Sobre o poema de Gonçalves Dias: Os fragmentos do poema "A Tempestade" (usados da 6ª à 9ª estrofe) foram para se encaixar na ambientação da cena do início deste cap, sendo que há um porém muito interessante que apenas vi depois que já havia inserido justamente tais estrofes no cap da fic. No livro de onde retirei o texto, vem uma dissertação a respeito da obra: "A associação Amor/Morte, que se dá no poema a partir da 7ª estrofe, é uma constante no Romantismo.

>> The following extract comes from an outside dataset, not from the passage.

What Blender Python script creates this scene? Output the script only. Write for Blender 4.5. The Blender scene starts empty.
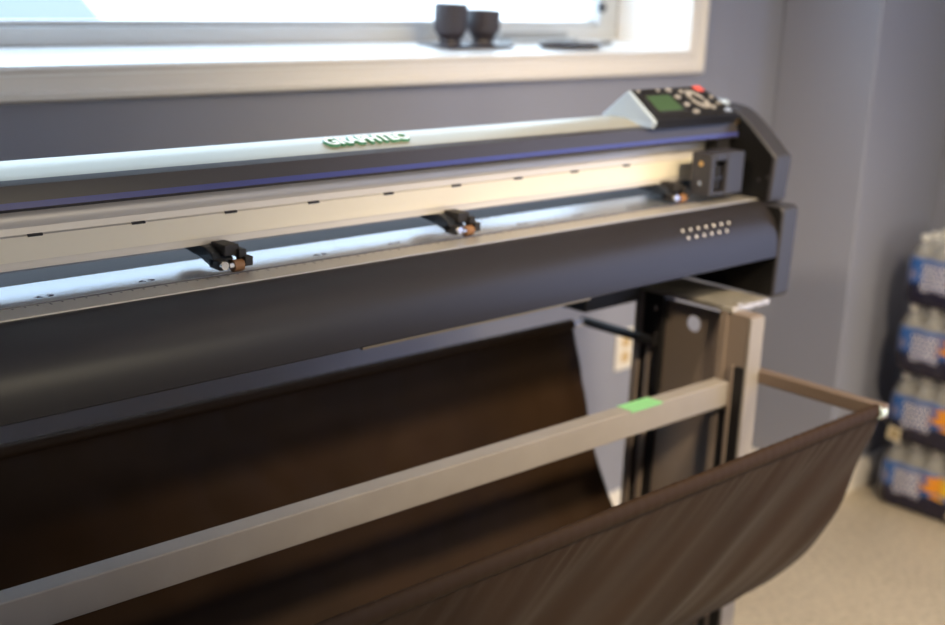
import bpy, bmesh, math, random
from mathutils import Vector, Matrix, noise
random.seed(7)
S = bpy.context.scene
C = S.collection
PI = math.pi

# ------------------------------------------------------------------ materials
def mat(name, col, rough=.5, metal=0., spec=.5, coat=0., bump=None, var=None, alpha=1., trans=0., ior=1.45, aniso=0., sheen=0.):
    m = bpy.data.materials.new(name); m.use_nodes = True
    nt = m.node_tree; p = nt.nodes['Principled BSDF']
    p.inputs['Base Color'].default_value = (*col, 1)
    p.inputs['Roughness'].default_value = rough
    p.inputs['Metallic'].default_value = metal
    p.inputs['Specular IOR Level'].default_value = spec
    p.inputs['Coat Weight'].default_value = coat
    p.inputs['Alpha'].default_value = alpha
    p.inputs['Transmission Weight'].default_value = trans
    p.inputs['IOR'].default_value = ior
    p.inputs['Sheen Weight'].default_value = sheen
    tc = nt.nodes.new('ShaderNodeTexCoord')
    if var:                                   # (scale, amount): gentle mottling of the base colour
        n = nt.nodes.new('ShaderNodeTexNoise'); n.inputs['Scale'].default_value = var[0]; n.inputs['Detail'].default_value = 4
        r = nt.nodes.new('ShaderNodeValToRGB'); a = var[1]
        r.color_ramp.elements[0].position = .3; r.color_ramp.elements[1].position = .7
        r.color_ramp.elements[0].color = (*[c*(1-a) for c in col], 1)
        r.color_ramp.elements[1].color = (*[min(1, c*(1+a)) for c in col], 1)
        nt.links.new(tc.outputs['Object'], n.inputs['Vector'])
        nt.links.new(n.outputs['Fac'], r.inputs['Fac']); nt.links.new(r.outputs['Color'], p.inputs['Base Color'])
    if bump:                                  # (scale, strength, distance)
        n = nt.nodes.new('ShaderNodeTexNoise'); n.inputs['Scale'].default_value = bump[0]; n.inputs['Detail'].default_value = 3
        b = nt.nodes.new('ShaderNodeBump'); b.inputs['Strength'].default_value = bump[1]; b.inputs['Distance'].default_value = bump[2]
        nt.links.new(tc.outputs['Object'], n.inputs['Vector'])
        nt.links.new(n.outputs['Fac'], b.inputs['Height']); nt.links.new(b.outputs['Normal'], p.inputs['Normal'])
    return m

M = {}
M['wall'] = mat('wall_paint_blue_grey', (.285, .30, .375), .55, bump=(180, .12, .002))
M['ceil'] = mat('ceiling_white', (.78, .76, .72), .9)
M['trim'] = mat('trim_white_gloss', (.80, .765, .73), .35)
M['sill'] = mat('sill_white', (.93, .92, .91), .3)
M['vinyl'] = mat('window_vinyl', (.62, .63, .64), .35)
M['black'] = mat('black_textured_plastic', (.018, .017, .019), .42, bump=(900, .1, .0006))
M['cover'] = mat('cover_charcoal_paint', (.021, .018, .020), .36, spec=.56, bump=(1400, .08, .0004))
M['cap'] = mat('cap_charcoal_plastic', (.042, .041, .050), .42, bump=(900, .12, .0006))
M['inner'] = mat('inner_panel_black', (.008, .0075, .008), .5, spec=.25)
M['gold'] = mat('guide_gold_metal', (.46, .36, .22), .4, metal=.4)
M['hooddark'] = mat('hood_dark_stripe', (.050, .045, .050), .3)
M['blue'] = mat('hood_blue_stripe', (.05, .06, .24), .3)
M['silver'] = mat('hood_silver', (.42, .385, .305), .40, metal=.35)
M['tube'] = mat('rail_silver', (.70, .66, .61), .42, metal=.25)
M['cream'] = mat('rail_cream_anodised', (.85, .79, .66), .38, metal=.1, bump=(400, .06, .0005))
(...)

Neste caso, o poeta sente-se infeliz por não morrer, uma vez que a 'ruína do viver do coração', isto é, o amor impossível, é pior que a própria morte." Então, podemos encarar os fragmentos não apenas como pano de fundo para o cenário em que ocorre o fato neste cap, mas também como uma figuração para os sentimentos do nosso jovem Snape. Mas sem olhar pra isso buscando alguma 'profundidez', isso é só uma reles fic; encare isso só como curiosidade, falô!?

Hubble: expressão de Cosmologia, ciência que estuda o espaço. "Tempo de Hubble" é o nome que se dá à idade estimada do Universo com base no bigue-bangue (explosão que deu início ao Universo).